Written request: Look for "Python" in each line of the entries, and return the matching lines.

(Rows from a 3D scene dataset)
□ □ □ □ □
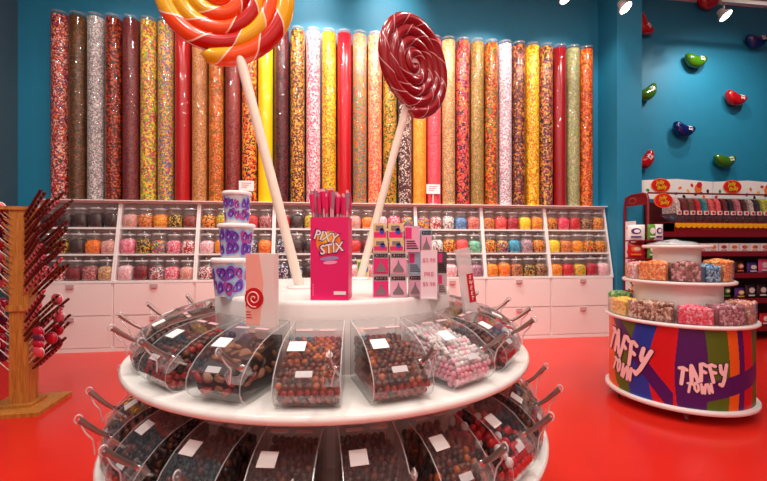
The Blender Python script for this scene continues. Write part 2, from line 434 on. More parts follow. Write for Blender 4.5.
for bay in range(NB):
    for row in range(3):
        z = (1.755, 1.375, .995)[row]
        names = ROWS[bay][row]
        for k in range(5):
            s = S0+bay*BW+.13+k*(BW-.26)/4
            o = jar if first else copy_tree(jar, jtree); first = False
            y = ysh(z)+.118
            p = W(s, -y, z); o.location = p; o.rotation_euler.z = WA+R(rnd.uniform(-3, 3))
            hk = rnd.uniform(1.12, 1.18); o.scale = (1.07, 1.05, hk)
            c = names[k]
            tag(o, '%s jar of %s sweets, %s shelf of the %s wall bay' % (ORD[k], c, ROWN[row], ORD[bay]), 'jar', 'clear sweet jars on the wall shelves')
            q = D.objects.new('jar_sweets', sweets_me); col.objects.link(q)
            q.location = p; q.rotation_euler.z = o.rotation_euler.z+rnd.choice((0, PI/2, PI)); q.scale = (1.05, 1.03, rnd.uniform(1.15, 1.32))
            q.material_slots[0].link = 'OBJECT'
            q.material_slots[0].material = candy('sweets_'+c, PAL[c], (76, 62, 90)[len(c) % 3], seed=len(c), bump=.8)
            tag(q, '%s sweets in the %s jar, %s shelf of the %s wall bay' % (c, ORD[k], ROWN[row], ORD[bay]), 'sweets', None, 'stuff')

# little signs clipped on the cabinet top
for s, zc, nm in ((-5.796, 2.235, 'white price card standing on the cabinet top behind the purple buckets'), (-2.927, 2.235, 'white price card standing before the coral pink candy tube')):
    t = empty('price_card', W(s, .272, 2.153), WA, nm, 'sign')
    MB().box(-.11, .11, -.006, 0, .16, .31).obj('card', M_card, t)
    MB().box(-.012, .012, 0, .004, .01, .2).obj('stem', M_edge, t)
    MB().box(-.05, .05, -.008, .01, 0, .01).obj('foot', M_edge, t)
    b = MB()
    for k in range(3): b.box(-.07, .07-.03*k, -.0075, -.006, .27-.03*k, .28-.03*k)
    b.obj('print', mat('faded_red_print', (196, 90, 100), .5), t)

# ------------------------------------------------------------------ wall tubes
TUBES = [
 ('orange, black and red', [(235, 110, 30), (40, 24, 40), (190, 30, 30), (230, 190, 170), (120, 40, 90)], 62),
 ('dim olive and brown', [(80, 56, 20), (110, 44, 20), (70, 60, 24), (130, 80, 40), (48, 40, 16)], 62),
 ('silver white', [(190, 180, 175), (120, 112, 110), (225, 215, 210), (150, 140, 138)], 74),
 ('dark red, black and orange', [(150, 26, 16), (36, 20, 14), (220, 90, 30), (90, 14, 14), (60, 30, 20)], 60),
 ('dusky plum', [(110, 34, 40), (140, 60, 56), (80, 24, 44), (120, 50, 30)], 74),
 ('yellow, pink and green', [(240, 205, 40), (205, 90, 110), (120, 170, 60), (235, 190, 60), (190, 60, 60)], 44),
 ('rainbow speckled', [(230, 160, 40), (90, 150, 70), (200, 70, 90), (90, 80, 160), (235, 200, 60)], 62),
 ('solid scarlet', [(178, 12, 16), (184, 14, 18)], 20),
 ('toffee brown', [(190, 120, 66), (210, 150, 92), (160, 92, 48)], 74),
 ('orange, olive and red', [(210, 100, 30), (110, 96, 30), (190, 50, 30), (225, 140, 40)], 56),
 ('maroon speckled', [(130, 24, 30), (170, 60, 56), (96, 16, 26), (140, 70, 50)], 70),
 ('orange, red and black', [(245, 130, 30), (50, 24, 18), (215, 40, 34), (250, 180, 60)], 46),
 ('solid bright yellow', [(255, 205, 8), (252, 200, 6)], 20),
 ('black cherry', [(80, 14, 26), (34, 12, 18), (120, 22, 36), (60, 20, 16)], 56),
 ('brown, orange and yellow', [(80, 40, 24), (225, 130, 40), (60, 30, 40), (235, 180, 60), (120, 60, 40)], 56),
 ('pink and white', [(225, 60, 110), (245, 220, 215), (210, 120, 140), (235, 180, 180)], 56),
 ('yellow, orange and green', [(250, 205, 30), (235, 120, 30), (130, 130, 40), (240, 170, 30)], 48),
 ('solid cherry red', [(190, 14, 30), (196, 18, 34)], 20),
 ('teal, orange and green', [(50, 120, 130), (225, 120, 50), (110, 140, 60), (190, 80, 60)], 60),
 ('pink and orange', [(240, 100, 110), (248, 150, 80), (235, 80, 60), (250, 180, 120)], 50),
 ('green, black and orange', [(90, 110, 30), (40, 24, 20), (225, 120, 30), (190, 160, 30)], 60),
 ('dark brown and white', [(70, 36, 36), (225, 200, 185), (110, 60, 60), (60, 30, 36)], 56),
 ('plain orange', [(250, 150, 40), (245, 130, 30), (252, 170, 60)], 64),
 ('coral pink', [(240, 70, 84), (248, 90, 100)], 40),
 ('sandy pastel', [(205, 150, 90), (180, 120, 80), (150, 130, 90), (225, 180, 130)], 66),
 ('large red and purple', [(215, 40, 50), (70, 24, 60), (240, 120, 40), (40, 24, 40), (225, 80, 90)], 40),
 ('khaki green', [(160, 130, 60), (130, 120, 70), (200, 150, 80), (140, 90, 50)], 66),
 ('red, orange and green', [(200, 40, 24), (240, 130, 30), (90, 110, 30), (120, 24, 20)], 44),
 ('white and lilac', [(225, 215, 220), (170, 150, 165), (240, 232, 232), (200, 120, 130)], 66),
 ('dark plum and gold', [(80, 30, 36), (200, 130, 50), (50, 24, 30), (150, 60, 50)], 44),
 ('golden yellow', [(250, 195, 30), (235, 140, 20), (245, 215, 60), (200, 110, 20)], 46),
 ('purple, gold and black', [(90, 40, 80), (220, 170, 50), (40, 26, 40), (190, 80, 60)], 46),
 ('solid deep red', [(150, 12, 22), (156, 14, 24)], 20),
 ('pale green and grey', [(170, 170, 90), (140, 130, 120), (120, 150, 90), (200, 180, 130)], 60),
 ('burnt orange and red', [(225, 90, 24), (190, 44, 24), (240, 140, 40), (120, 60, 20)], 52),
]
NT = len(TUBES); TP = 8.45/NT; TS0 = -8.555; TZ0, TZ1 = 2.153, 4.86
rt = .116
tb = MB(); tb.lathe([(rt, 0), (rt, TZ1-TZ0)], 28, 0, True, False, False)
tube0 = tb.obj('candy_tube', M_tube)
MB().lathe([(rt+.003, TZ1-TZ0-.03), (rt+.003, TZ1-TZ0), (rt-.004, TZ1-TZ0+.002)], 28, 0, True, False, True).obj('rim', clear('clear_holder', .12, rough=.1, boost=.06), tube0)
for zz in (.5, 2.2):
    MB().box(-.012, .012, rt-.002, .021+rt, zz, zz+.04).obj('wall_bracket', M_edge, tube0)
fm = MB().lathe([(rt-.006, .004), (rt-.006, 1.0), (rt-.006, 2.0), (rt-.006, TZ1-TZ0-.05), (rt-.05, TZ1-TZ0-.035)], 28, 0, True).mesh('tube_sweets', M_card)
tt = tree_of(tube0)
for i, (nm, cols, sc) in enumerate(TUBES):
    o = tube0 if i == 0 else copy_tree(tube0, tt)
    p = W(TS0+(i+.5)*TP, .14, TZ0)
    o.location = p; o.rotation_euler.z = WA
    nb = TUBES[i-1][0] if i else 'bare blue wall'
    tag(o, 'tall clear tube of %s sweets fixed upright on the blue wall' % nm, 'candy tube', 'tall candy tubes along the wall')
    q = D.objects.new('tube_sweets', fm); col.objects.link(q); q.location = p; q.rotation_euler.z = WA
    q.material_slots[0].link = 'OBJECT'
    solid = sc == 20
    q.material_slots[0].material = mat('tube_'+nm, cols[0], .3) if solid else candy('tube_'+nm, cols, sc, seed=i, bump=.5)
    tag(q, '%s sweets packed in a tall wall tube' % nm, 'sweets', None, 'stuff')

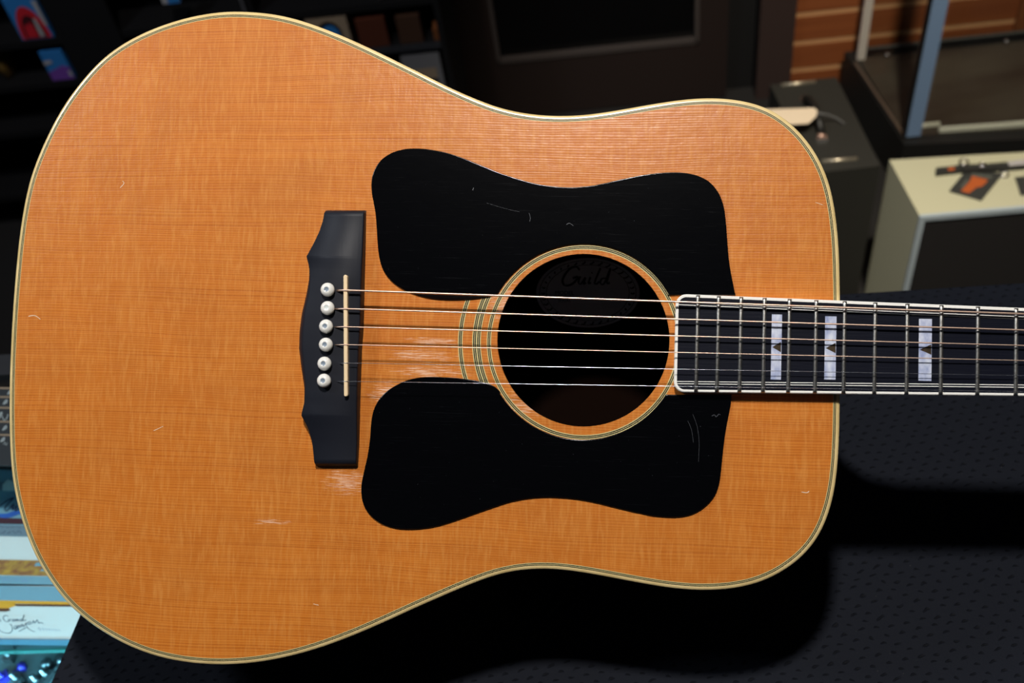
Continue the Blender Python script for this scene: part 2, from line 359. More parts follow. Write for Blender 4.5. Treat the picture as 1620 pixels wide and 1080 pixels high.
# rosette rings
def ring(mb, c, r0, r1, z, m, a0=0, a1=2 * PI, n=120):
    A = [Vector((c.x + r0 * math.cos(a0 + (a1 - a0) * k / n), c.y + r0 * math.sin(a0 + (a1 - a0) * k / n), z)) for k in range(n + 1)]
    B = [Vector((c.x + r1 * math.cos(a0 + (a1 - a0) * k / n), c.y + r1 * math.sin(a0 + (a1 - a0) * k / n), z)) for k in range(n + 1)]
    mb.band(A, B, m, False)
RC = F(922.5, 540.5); PXM = (F(1022, 540) - F(822, 540)).length / 200      # metres per pixel near the hole
for (r0, r1, k, a0, a1) in ((147, 154, 5, 0, 2 * PI), (163.5, 177.5, 9, 0.78 * PI, 1.22 * PI), (193, 200.5, 5, 0.8 * PI, 1.2 * PI)):
    mb = MB(); wl = (1.1, 1.2, .6, 1.2, 1.0) if k == 5 else (1, 1.2, .6, 1.2, 1.4, 1.2, .6, 1.2, 1); u = (r1 - r0) * PXM / sum(wl); rr_ = r0 * PXM
    for i in range(k): ring(mb, RC, rr_, rr_ + wl[i] * u, 0.00008, i % 2, a0, a1); rr_ += wl[i] * u
    mb.build('rosette_ring', [M['line_pale'], M['line_dark']], G)
# pickguards
def arc(a0, a1, r, n=40): return [(922.5 + r * math.cos(a0 + (a1 - a0) * k / n), 540.5 + r * math.sin(a0 + (a1 - a0) * k / n)) for k in range(n + 1)]
UP = [(588,305.6),(587.4,291.7),(589,278),(594.7,264),(604.4,251.4),(621,241),(640.6,235.6),(662.8,234.7),(685,237),(710,242.3),(737.8,251.8),(765.6,263),(793,274),(824,284),(851.7,291),(879.4,294.9),(907,296),(933,293.8),(957,289.3),(985,283),(1015,277),(1040,273.6),(1065.6,272.3),(1087.8,273.8),(1107,279),(1124,289),(1137.8,306.7),(1145.6,329),(1149,356.7),(1151,384),(1153.5,412),(1157.5,437),(1163.8,467)]
a1 = math.atan2(466 - 540.5, 1058 - 922.5); a2 = math.atan2(461 - 540.5, 789 - 922.5)
UPB = [(785,464.5),(776,468),(765.6,470.5),(737.8,473.5),(704.4,474),(676.7,471),(651.7,464),(629.4,452.8),(612.8,437.5),(603,419.4),(598.3,397),(596,366.7),(594,339),(590.6,319.4),(588,305.6)]
def guard(segs, name):
    pts = []
    for s, sp in segs:
        q = spline(s, False, 5) if sp else [Vector((a[0], a[1], 0)) for a in s]
        if pts and (q[0] - pts[-1]).length < 0.5: q = q[1:]
        pts += q
    if (pts[0] - pts[-1]).length < 0.5: pts.pop()
    L = [F(p.x, p.y, 0.0012) for p in pts]
    if area(L) < 0: L.reverse()
    m = MB(); slab(m, L, 0.0001, 0.0013, 0.00045, nb=3); return m.build(name, M['guard'], G)
aa = math.atan2(466 - 540.5, 1058 - 922.5); ab = math.atan2(462 - 540.5, 787.5 - 922.5) 
guard([(UP, True), ([(1163.8, 467), (1090, 466.5), (1056, 466.5)], False), (arc(aa, ab, 155), False), (UPB, True)], 'pickguard')
LO = [(572,788),(571.3,774),(572.5,760.6),(576.7,741),(581.7,719),(585.4,691),(587,669),(590.6,649.4),(600,631),(615.6,616),(637.8,603.6),(660,597.5),(682,596),(710,596.8),(737.8,599.4),(765.6,604.6),(782,611),(791.5,620)]
LOR = [(1157.5,624),(1156,640),(1151,665),(1146.7,690),(1143,723),(1140,751),(1137,768),(1130,785),(1116.7,800),(1100,811),(1083,816.3),(1061,818),(1033,815.8),(1016,812.3),(1000,809),(974,802.8),(946.7,796),(919,790.5),(891,787.3),(863,786.3),(835.6,788.3),(807.8,793.5),(782,801.6),(754.4,811.2),(726.7,821),(699,830),(671,835.6),(643,837),(621,834.5),(601.7,827.5),(586.4,816),(576.7,802),(572,788)]
ac = math.atan2(620 - 540.5, 791 - 922.5); ad = math.atan2(624 - 540.5, 1054 - 922.5)
guard([(LO, True), (arc(ac, ad, 155), False), ([(1057, 624), (1110, 624), (1157.5, 624)], False), (LOR, True)], 'pickguard')
# bridge: rows across, thin at both wings
LB = [(516,333),(513.3,351),(507.8,369),(500,386.7),(489.3,407.8),(492.7,426.7),(492,444),(487.8,466.7),(480.5,497.8),(477,526.7),(476.4,552),(480.5,585.6),(484.6,612),(484.8,637),(481,656.7),(491,677),(496.7,699),(499,725.6),(500.5,736)]
RB = [(579.5,334),(578.5,400),(577.6,431),(575.5,520),(573,552),(570.7,619),(568.6,703),(566.7,736.5)]
def interp(T, y):
    for a, b in zip(T, T[1:]):
        if a[1] <= y <= b[1]: return a[0] + (b[0] - a[0]) * (y - a[1]) / max(b[1] - a[1], 1e-6)
    return T[0][0] if y < T[0][1] else T[-1][0]
mb = MB(); rows = []; ys = sorted(set([333.5 + (736.5 - 333.5) * k / 72 for k in range(73)] + [407.8, 656.7]))
for y in ys:
    k = min(abs(y - 531) / 200, 1.0); u_ = max(0, (k - 0.40) / 0.60); hh = 0.0090 - 0.0036 * u_ * u_ * (3 - 2 * u_)
    xl, xr = interp(LB, y), interp(RB, y); bl = 9 * max(0, 1 - (abs(y - 531) / 120) ** 2) + 2.2; br = 1.8
    e = 0.35 if y in (ys[0], ys[-1]) else 1.0
    yy = y + (1.6 if y == ys[0] else -1.6 if y == ys[-1] else 0)
    row = [F(xl, y, 0.0)]; A = F(xl, y, 0); B = F(xr, y, 0)
    row.append(Vector((A.x, A.y, hh * 0.45 * e)))
    for t in (0.3, 0.65, 1.0):
        q = F(xl + bl * t, y, 0); row.append(Vector((q.x, q.y, hh * (0.45 + 0.55 * math.sin(t * PI / 2)) * e)))
    for t in (1.0, 0.5, 0.15):
        q = F(xr - br * t, y, 0); row.append(Vector((q.x, q.y, hh * (1 - 0.18 * (1 - t) ** 2) * e)))
    row.append(Vector((B.x, B.y, hh * 0.7 * e))); row.append(Vector((B.x, B.y, 0)))
    rows.append([mb.vert(p) for p in row])
for a, b in zip(rows, rows[1:]):
    for k in range(len(a) - 1): mb.face((a[k], a[k + 1], b[k + 1], b[k]), 0, True)
mb.face(rows[0]); mb.face(rows[-1][::-1])
bridge = mb.build('bridge', M['ebony'], G)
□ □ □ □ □
Output of the task:
The Blender Python script for this scene continues. Write part 2, from line 434 on. More parts follow. Write for Blender 4.5.
Continue the Blender Python script for this scene: part 2, from line 359. More parts follow. Write for Blender 4.5. Treat the picture as 1620 pixels wide and 1080 pixels high.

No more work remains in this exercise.